WASHINGTON -- Mellon Bank Corp.'s plan to buy one of the nation's leading mutual fund companies underscores the need for better coordination between banking and securities regulators, according to Securities and Exchange Commissioner Richard Y. Roberts.

In an interview late Monday, Mr. Roberts said the Pittsburgh-based banking company's acquisition of Dreyfus Corp. "indicates that the bank presence in the mutual fund business will continue to increase."

As a result, he said, "the jurisdictional differences that exist between the bank regulatory system and the securities regulatory system need to be worked out and minimized."

New Urgency

Calls for greater regulatory coordination have long resonated through Washington, highlighting a long-pending battle between the Securities and Exchange Commission and bank regulatory agencies over how best to regulate bank securities activities.

But with the banking industry's push into the mutual fund business, the issue has taken on a new urgency. While the SEC has primary responsibility for regulating the mutual fund industry, bank regulators have a strong hand in overseeing bank's mutual fund activities.

Over many years, banking regulators have steadily expanded banks' authority to manage and service mutual funds. More recently, they have taken a leading role in developing guidelines to govern bank mutual-fund sales activities.

Mr. Roberts said securities and banking regulators differ in a key respect: Banking regulators are primarily concerned with the safety and soundness of the banking system, while securities regulators are more concerned with investor protection.

"I have a great deal of confidence in the bank regulatory agencies, and yet I suppose I would rather that she SEC condut those activities," he said.

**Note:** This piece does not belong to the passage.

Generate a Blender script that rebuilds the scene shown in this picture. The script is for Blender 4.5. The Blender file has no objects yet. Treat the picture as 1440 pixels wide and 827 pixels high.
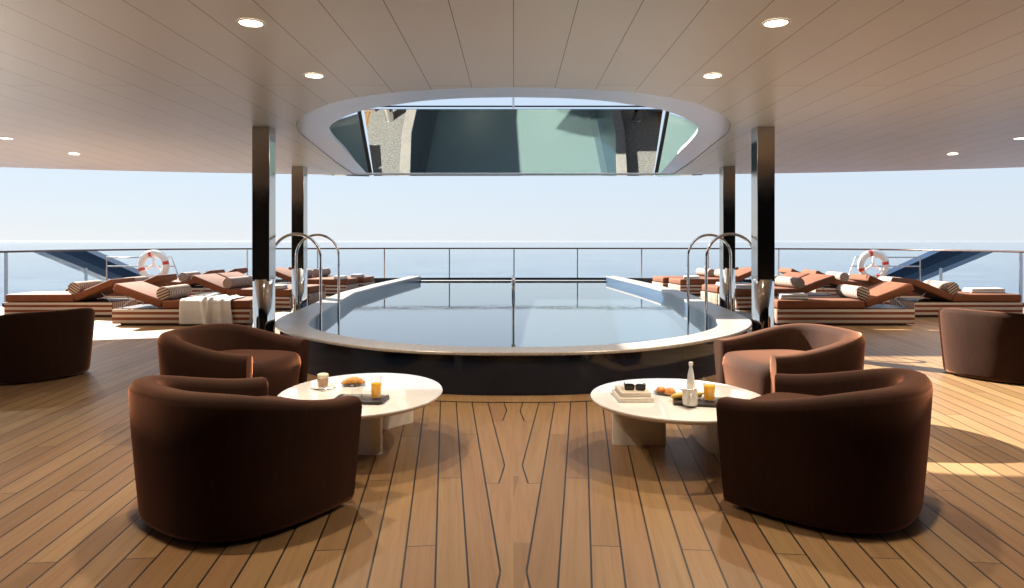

Bank regulators share his biggest concern: that banks' mutual fund customers will not understand -- or have prominently disclosed to them -- that their fund investments are not covered by deposit insurance.

"Our argument has always been that the requirements in these areas should be the same," Mr. Roberts said. "Banks are engaging in securities-related activities -- they should be subject to the full panoply of securities law requirements, not the least of which would be disclosure requirements."

"The bank presence in the mutual fund industry to date has been quite good, relatively free from abuse, and has created more competition," Mr. Roberts said.

But he is somewhat concerned about increased bank presence in the mutual fund industry. Mr. Roberts said he is most worried about the potential for conflicts of interest, self-dealing, and bank tying -- that is, linking the provision of credit to a customer's acceptance of other services.

"Banks are exempt in certain instances from various securities law requirements that securities-firm-operated mutual funds are not. And I personally favor the securities regulatory scheme," Mr. Roberts said.

But, most important, mutual fund regulations "should be applied across the board, regardless of the principal business that the parent may be engaged in," he said.